• [What you will do] All of the data below should be written out exactly.

• [Excerpted records]
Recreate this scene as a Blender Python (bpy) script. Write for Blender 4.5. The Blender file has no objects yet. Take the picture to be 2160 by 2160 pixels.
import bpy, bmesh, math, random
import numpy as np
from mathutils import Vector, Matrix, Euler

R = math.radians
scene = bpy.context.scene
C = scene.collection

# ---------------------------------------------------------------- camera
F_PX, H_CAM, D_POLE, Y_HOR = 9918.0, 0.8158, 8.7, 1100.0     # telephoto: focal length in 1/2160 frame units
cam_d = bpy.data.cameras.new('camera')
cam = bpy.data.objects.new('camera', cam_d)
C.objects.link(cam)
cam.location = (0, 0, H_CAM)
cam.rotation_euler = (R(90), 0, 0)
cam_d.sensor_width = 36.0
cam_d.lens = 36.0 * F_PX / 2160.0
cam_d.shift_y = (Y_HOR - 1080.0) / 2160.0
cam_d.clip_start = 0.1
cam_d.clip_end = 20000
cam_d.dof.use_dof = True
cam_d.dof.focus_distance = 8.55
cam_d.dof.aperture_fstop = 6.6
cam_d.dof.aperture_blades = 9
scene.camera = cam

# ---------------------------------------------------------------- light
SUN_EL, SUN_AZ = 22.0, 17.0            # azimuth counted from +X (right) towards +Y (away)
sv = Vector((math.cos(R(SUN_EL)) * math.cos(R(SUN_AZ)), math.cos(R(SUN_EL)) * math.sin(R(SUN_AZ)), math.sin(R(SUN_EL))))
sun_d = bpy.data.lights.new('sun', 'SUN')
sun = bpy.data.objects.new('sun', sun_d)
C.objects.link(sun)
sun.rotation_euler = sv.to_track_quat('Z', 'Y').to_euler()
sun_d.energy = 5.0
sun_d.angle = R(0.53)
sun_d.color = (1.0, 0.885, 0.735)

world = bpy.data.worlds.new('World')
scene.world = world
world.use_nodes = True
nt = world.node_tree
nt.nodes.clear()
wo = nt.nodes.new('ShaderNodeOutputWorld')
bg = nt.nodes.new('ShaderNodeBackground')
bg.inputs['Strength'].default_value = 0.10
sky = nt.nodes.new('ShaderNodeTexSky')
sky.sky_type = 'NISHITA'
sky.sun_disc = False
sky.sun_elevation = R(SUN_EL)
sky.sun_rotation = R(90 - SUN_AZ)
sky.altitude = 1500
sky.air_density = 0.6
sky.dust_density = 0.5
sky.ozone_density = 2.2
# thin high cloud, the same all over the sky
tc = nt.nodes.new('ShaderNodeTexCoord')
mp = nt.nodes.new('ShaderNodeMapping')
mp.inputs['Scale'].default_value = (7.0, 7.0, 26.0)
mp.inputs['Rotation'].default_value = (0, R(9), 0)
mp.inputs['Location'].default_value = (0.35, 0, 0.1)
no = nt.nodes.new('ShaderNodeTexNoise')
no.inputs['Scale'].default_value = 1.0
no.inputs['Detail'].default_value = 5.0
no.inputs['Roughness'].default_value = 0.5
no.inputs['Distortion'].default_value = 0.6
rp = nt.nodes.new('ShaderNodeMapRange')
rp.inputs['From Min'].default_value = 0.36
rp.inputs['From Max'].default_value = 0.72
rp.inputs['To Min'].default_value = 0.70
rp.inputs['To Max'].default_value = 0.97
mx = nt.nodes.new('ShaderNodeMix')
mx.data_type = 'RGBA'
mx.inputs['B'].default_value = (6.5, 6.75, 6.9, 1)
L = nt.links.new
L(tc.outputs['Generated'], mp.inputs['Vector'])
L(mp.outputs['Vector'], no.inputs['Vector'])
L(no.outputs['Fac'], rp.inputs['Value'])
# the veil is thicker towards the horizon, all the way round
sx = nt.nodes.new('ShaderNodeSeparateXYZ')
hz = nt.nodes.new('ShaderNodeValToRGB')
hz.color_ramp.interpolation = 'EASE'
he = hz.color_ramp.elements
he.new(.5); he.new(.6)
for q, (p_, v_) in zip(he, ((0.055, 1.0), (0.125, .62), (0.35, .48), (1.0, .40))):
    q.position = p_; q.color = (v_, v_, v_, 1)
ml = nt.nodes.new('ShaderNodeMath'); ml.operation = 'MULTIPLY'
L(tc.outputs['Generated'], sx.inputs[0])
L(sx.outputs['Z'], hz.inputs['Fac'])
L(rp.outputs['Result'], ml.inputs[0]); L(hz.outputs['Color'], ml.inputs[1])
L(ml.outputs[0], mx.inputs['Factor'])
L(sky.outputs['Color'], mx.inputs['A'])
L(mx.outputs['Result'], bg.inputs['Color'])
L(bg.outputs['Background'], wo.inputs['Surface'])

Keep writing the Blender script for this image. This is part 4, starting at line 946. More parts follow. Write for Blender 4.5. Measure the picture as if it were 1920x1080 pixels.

• [Final answer]
Recreate this scene as a Blender Python (bpy) script. Write for Blender 4.5. The Blender file has no objects yet. Take the picture to be 2160 by 2160 pixels.
import bpy, bmesh, math, random
import numpy as np
from mathutils import Vector, Matrix, Euler

R = math.radians
scene = bpy.context.scene
C = scene.collection

# ---------------------------------------------------------------- camera
F_PX, H_CAM, D_POLE, Y_HOR = 9918.0, 0.8158, 8.7, 1100.0     # telephoto: focal length in 1/2160 frame units
cam_d = bpy.data.cameras.new('camera')
cam = bpy.data.objects.new('camera', cam_d)
C.objects.link(cam)
cam.location = (0, 0, H_CAM)
cam.rotation_euler = (R(90), 0, 0)
cam_d.sensor_width = 36.0
cam_d.lens = 36.0 * F_PX / 2160.0
cam_d.shift_y = (Y_HOR - 1080.0) / 2160.0
cam_d.clip_start = 0.1
cam_d.clip_end = 20000
cam_d.dof.use_dof = True
cam_d.dof.focus_distance = 8.55
cam_d.dof.aperture_fstop = 6.6
cam_d.dof.aperture_blades = 9
scene.camera = cam

# ---------------------------------------------------------------- light
SUN_EL, SUN_AZ = 22.0, 17.0            # azimuth counted from +X (right) towards +Y (away)
sv = Vector((math.cos(R(SUN_EL)) * math.cos(R(SUN_AZ)), math.cos(R(SUN_EL)) * math.sin(R(SUN_AZ)), math.sin(R(SUN_EL))))
sun_d = bpy.data.lights.new('sun', 'SUN')
sun = bpy.data.objects.new('sun', sun_d)
C.objects.link(sun)
sun.rotation_euler = sv.to_track_quat('Z', 'Y').to_euler()
sun_d.energy = 5.0
sun_d.angle = R(0.53)
sun_d.color = (1.0, 0.885, 0.735)

world = bpy.data.worlds.new('World')
scene.world = world
world.use_nodes = True
nt = world.node_tree
nt.nodes.clear()
wo = nt.nodes.new('ShaderNodeOutputWorld')
bg = nt.nodes.new('ShaderNodeBackground')
bg.inputs['Strength'].default_value = 0.10
sky = nt.nodes.new('ShaderNodeTexSky')
sky.sky_type = 'NISHITA'
sky.sun_disc = False
sky.sun_elevation = R(SUN_EL)
sky.sun_rotation = R(90 - SUN_AZ)
sky.altitude = 1500
sky.air_density = 0.6
sky.dust_density = 0.5
sky.ozone_density = 2.2
# thin high cloud, the same all over the sky
tc = nt.nodes.new('ShaderNodeTexCoord')
mp = nt.nodes.new('ShaderNodeMapping')
mp.inputs['Scale'].default_value = (7.0, 7.0, 26.0)
mp.inputs['Rotation'].default_value = (0, R(9), 0)
mp.inputs['Location'].default_value = (0.35, 0, 0.1)
no = nt.nodes.new('ShaderNodeTexNoise')
no.inputs['Scale'].default_value = 1.0
no.inputs['Detail'].default_value = 5.0
no.inputs['Roughness'].default_value = 0.5
no.inputs['Distortion'].default_value = 0.6
rp = nt.nodes.new('ShaderNodeMapRange')
rp.inputs['From Min'].default_value = 0.36
rp.inputs['From Max'].default_value = 0.72
rp.inputs['To Min'].default_value = 0.70
rp.inputs['To Max'].default_value = 0.97
mx = nt.nodes.new('ShaderNodeMix')
mx.data_type = 'RGBA'
mx.inputs['B'].default_value = (6.5, 6.75, 6.9, 1)
L = nt.links.new
L(tc.outputs['Generated'], mp.inputs['Vector'])
L(mp.outputs['Vector'], no.inputs['Vector'])
L(no.outputs['Fac'], rp.inputs['Value'])
# the veil is thicker towards the horizon, all the way round
sx = nt.nodes.new('ShaderNodeSeparateXYZ')
hz = nt.nodes.new('ShaderNodeValToRGB')
hz.color_ramp.interpolation = 'EASE'
he = hz.color_ramp.elements
he.new(.5); he.new(.6)
for q, (p_, v_) in zip(he, ((0.055, 1.0), (0.125, .62), (0.35, .48), (1.0, .40))):
    q.position = p_; q.color = (v_, v_, v_, 1)
ml = nt.nodes.new('ShaderNodeMath'); ml.operation = 'MULTIPLY'
L(tc.outputs['Generated'], sx.inputs[0])
L(sx.outputs['Z'], hz.inputs['Fac'])
L(rp.outputs['Result'], ml.inputs[0]); L(hz.outputs['Color'], ml.inputs[1])
L(ml.outputs[0], mx.inputs['Factor'])
L(sky.outputs['Color'], mx.inputs['A'])
L(mx.outputs['Result'], bg.inputs['Color'])
L(bg.outputs['Background'], wo.inputs['Surface'])

Keep writing the Blender script for this image. This is part 4, starting at line 946. More parts follow. Write for Blender 4.5. Measure the picture as if it were 1920x1080 pixels.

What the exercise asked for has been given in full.